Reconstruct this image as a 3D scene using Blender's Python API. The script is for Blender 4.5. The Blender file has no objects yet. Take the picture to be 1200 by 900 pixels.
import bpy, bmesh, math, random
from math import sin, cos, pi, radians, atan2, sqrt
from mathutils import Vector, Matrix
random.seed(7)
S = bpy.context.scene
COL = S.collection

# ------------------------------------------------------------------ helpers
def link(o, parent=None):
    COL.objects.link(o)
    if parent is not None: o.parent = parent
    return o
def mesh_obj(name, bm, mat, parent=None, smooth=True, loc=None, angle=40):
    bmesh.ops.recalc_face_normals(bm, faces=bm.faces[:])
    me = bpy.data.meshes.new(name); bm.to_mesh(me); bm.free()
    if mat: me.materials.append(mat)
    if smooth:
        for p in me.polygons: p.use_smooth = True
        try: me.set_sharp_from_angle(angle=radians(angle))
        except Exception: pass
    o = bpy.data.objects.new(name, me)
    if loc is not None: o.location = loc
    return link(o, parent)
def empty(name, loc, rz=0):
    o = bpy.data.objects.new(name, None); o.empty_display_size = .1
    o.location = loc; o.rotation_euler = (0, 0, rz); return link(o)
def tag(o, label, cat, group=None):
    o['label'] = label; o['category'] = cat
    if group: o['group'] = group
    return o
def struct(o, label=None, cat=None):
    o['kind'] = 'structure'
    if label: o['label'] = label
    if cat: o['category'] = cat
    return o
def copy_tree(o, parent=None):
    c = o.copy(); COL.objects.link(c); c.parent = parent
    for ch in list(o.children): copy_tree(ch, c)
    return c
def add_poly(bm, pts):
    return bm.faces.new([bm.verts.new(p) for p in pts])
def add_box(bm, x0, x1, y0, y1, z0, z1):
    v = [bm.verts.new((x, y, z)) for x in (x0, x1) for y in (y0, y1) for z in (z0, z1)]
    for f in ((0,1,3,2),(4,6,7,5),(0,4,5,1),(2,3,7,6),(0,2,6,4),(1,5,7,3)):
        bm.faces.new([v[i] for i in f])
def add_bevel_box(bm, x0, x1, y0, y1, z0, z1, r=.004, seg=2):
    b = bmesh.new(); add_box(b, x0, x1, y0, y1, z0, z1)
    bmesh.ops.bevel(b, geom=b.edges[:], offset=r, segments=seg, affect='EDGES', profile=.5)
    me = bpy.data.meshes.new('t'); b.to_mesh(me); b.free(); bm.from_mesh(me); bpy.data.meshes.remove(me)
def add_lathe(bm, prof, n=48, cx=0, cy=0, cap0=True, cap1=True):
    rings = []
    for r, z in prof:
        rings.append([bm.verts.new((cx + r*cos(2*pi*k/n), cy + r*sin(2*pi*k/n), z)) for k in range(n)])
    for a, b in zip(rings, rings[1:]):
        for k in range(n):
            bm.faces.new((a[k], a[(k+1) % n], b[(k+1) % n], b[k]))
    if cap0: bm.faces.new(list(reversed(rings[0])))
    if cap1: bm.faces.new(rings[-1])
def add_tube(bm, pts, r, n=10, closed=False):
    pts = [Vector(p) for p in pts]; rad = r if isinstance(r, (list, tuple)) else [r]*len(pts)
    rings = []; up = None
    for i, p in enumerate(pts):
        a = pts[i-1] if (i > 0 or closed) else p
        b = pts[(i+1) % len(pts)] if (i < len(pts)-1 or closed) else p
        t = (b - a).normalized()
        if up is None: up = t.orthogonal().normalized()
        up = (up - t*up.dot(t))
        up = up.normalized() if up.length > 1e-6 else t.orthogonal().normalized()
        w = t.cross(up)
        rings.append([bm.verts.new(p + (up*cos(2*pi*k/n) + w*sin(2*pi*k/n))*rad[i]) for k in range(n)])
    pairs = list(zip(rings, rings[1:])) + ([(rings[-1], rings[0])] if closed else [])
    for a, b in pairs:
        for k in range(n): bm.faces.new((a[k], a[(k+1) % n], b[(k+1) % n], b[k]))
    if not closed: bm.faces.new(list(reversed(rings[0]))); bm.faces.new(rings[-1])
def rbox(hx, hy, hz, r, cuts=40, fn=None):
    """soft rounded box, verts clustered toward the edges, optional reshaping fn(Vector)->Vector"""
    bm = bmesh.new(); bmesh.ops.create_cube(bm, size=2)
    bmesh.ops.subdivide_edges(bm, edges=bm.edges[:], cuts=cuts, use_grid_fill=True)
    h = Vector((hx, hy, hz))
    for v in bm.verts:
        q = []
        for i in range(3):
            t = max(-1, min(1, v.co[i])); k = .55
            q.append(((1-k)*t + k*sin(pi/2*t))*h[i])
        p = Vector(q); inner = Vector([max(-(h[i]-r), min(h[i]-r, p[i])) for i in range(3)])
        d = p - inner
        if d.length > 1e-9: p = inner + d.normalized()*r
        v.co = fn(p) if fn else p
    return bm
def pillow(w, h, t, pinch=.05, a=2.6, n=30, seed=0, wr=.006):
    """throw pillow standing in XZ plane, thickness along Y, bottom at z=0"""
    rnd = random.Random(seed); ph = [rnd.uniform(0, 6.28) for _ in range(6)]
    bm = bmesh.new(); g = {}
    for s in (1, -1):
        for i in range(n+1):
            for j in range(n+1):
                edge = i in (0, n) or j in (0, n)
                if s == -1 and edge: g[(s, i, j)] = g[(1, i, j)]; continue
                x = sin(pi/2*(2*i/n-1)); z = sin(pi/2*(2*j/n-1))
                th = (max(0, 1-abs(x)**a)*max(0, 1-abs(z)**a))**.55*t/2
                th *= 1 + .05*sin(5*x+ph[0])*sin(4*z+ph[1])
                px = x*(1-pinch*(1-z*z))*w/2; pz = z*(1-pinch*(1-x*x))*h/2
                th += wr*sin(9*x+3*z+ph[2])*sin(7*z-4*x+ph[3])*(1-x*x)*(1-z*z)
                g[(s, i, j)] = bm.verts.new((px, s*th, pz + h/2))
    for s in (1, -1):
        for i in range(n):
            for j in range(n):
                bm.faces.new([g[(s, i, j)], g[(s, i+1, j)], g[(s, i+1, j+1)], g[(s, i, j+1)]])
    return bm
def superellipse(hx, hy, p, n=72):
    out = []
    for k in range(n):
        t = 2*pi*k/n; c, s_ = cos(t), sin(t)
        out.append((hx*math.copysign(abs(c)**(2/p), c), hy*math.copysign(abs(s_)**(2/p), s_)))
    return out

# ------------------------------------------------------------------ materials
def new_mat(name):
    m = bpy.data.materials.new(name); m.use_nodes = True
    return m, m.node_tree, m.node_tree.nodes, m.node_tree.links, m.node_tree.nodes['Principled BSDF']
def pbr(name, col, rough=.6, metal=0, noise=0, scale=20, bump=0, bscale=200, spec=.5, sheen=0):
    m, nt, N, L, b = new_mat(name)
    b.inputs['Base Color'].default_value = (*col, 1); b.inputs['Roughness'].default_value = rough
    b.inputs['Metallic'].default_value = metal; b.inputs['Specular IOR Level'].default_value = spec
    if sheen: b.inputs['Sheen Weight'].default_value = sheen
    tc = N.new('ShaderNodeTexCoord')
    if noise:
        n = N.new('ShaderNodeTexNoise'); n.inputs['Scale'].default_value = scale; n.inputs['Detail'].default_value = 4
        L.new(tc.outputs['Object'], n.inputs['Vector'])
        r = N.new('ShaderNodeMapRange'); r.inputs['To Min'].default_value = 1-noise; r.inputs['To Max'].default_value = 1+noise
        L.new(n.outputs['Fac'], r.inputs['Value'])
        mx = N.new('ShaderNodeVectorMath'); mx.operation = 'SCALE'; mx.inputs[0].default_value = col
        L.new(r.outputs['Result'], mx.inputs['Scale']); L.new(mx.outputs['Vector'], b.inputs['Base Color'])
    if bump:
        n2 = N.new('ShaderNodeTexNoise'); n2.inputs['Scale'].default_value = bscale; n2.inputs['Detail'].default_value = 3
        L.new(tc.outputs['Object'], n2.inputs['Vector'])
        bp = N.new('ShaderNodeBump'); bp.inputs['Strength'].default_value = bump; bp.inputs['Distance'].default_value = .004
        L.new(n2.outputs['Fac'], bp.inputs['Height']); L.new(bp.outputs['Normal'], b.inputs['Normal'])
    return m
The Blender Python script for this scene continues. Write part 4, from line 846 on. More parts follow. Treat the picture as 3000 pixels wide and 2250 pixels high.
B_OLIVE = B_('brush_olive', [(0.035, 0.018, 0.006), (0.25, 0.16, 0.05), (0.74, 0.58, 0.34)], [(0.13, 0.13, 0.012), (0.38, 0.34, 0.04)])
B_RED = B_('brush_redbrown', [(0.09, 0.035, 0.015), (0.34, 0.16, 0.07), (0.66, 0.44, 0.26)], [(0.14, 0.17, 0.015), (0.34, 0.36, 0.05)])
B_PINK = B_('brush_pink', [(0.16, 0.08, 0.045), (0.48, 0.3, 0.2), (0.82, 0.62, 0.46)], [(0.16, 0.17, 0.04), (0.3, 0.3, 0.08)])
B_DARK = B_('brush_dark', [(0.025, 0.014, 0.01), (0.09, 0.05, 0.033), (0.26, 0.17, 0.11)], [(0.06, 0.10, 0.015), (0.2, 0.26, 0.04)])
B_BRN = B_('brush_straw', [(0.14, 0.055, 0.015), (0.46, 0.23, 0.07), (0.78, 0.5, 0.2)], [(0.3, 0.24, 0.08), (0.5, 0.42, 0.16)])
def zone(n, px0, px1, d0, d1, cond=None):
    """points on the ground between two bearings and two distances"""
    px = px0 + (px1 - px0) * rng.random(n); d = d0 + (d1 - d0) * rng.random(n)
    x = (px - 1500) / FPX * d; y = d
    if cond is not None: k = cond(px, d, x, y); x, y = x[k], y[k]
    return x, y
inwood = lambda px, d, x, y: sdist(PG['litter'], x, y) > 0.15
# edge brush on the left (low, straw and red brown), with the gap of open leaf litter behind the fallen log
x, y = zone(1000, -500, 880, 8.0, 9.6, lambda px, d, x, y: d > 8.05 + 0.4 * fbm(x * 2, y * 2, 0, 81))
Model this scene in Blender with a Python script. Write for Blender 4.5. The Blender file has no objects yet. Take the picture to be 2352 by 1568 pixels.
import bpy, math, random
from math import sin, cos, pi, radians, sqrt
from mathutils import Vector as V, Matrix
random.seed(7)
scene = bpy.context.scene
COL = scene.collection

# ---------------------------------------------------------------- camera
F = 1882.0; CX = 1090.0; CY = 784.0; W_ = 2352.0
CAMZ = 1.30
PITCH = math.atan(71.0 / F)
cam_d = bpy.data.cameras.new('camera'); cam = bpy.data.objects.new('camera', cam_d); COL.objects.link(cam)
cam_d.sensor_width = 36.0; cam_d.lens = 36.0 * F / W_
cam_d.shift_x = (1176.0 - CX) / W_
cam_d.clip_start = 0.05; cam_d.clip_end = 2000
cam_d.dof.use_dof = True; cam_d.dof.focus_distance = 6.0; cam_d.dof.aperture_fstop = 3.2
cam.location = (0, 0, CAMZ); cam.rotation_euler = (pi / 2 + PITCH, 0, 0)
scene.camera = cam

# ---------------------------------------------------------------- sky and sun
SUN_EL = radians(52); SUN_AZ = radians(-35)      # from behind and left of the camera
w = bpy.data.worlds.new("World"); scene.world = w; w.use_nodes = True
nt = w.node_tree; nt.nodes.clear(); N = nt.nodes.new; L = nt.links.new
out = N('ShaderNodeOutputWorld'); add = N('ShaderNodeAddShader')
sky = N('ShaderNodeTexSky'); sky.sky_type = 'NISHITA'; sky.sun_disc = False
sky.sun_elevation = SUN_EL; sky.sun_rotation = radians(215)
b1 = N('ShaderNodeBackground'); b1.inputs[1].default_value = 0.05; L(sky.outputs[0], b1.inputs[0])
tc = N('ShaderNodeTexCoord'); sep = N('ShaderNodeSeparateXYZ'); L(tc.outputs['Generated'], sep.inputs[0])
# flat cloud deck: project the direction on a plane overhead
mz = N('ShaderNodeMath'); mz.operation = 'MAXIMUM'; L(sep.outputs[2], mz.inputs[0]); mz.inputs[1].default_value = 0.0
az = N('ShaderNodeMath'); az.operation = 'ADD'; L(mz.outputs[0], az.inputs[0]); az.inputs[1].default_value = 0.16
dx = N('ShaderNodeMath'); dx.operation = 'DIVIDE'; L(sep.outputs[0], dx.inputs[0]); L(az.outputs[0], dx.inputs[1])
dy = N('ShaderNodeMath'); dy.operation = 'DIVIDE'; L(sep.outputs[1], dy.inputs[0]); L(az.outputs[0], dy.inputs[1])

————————

→ Given task
Lines from the start of the material above through the line containing "COL = S.collection" are to be duplicated exactly, and only those.

→ Answer to the task
Reconstruct this image as a 3D scene using Blender's Python API. The script is for Blender 4.5. The Blender file has no objects yet. Take the picture to be 1200 by 900 pixels.
import bpy, bmesh, math, random
from math import sin, cos, pi, radians, atan2, sqrt
from mathutils import Vector, Matrix
random.seed(7)
S = bpy.context.scene
COL = S.collection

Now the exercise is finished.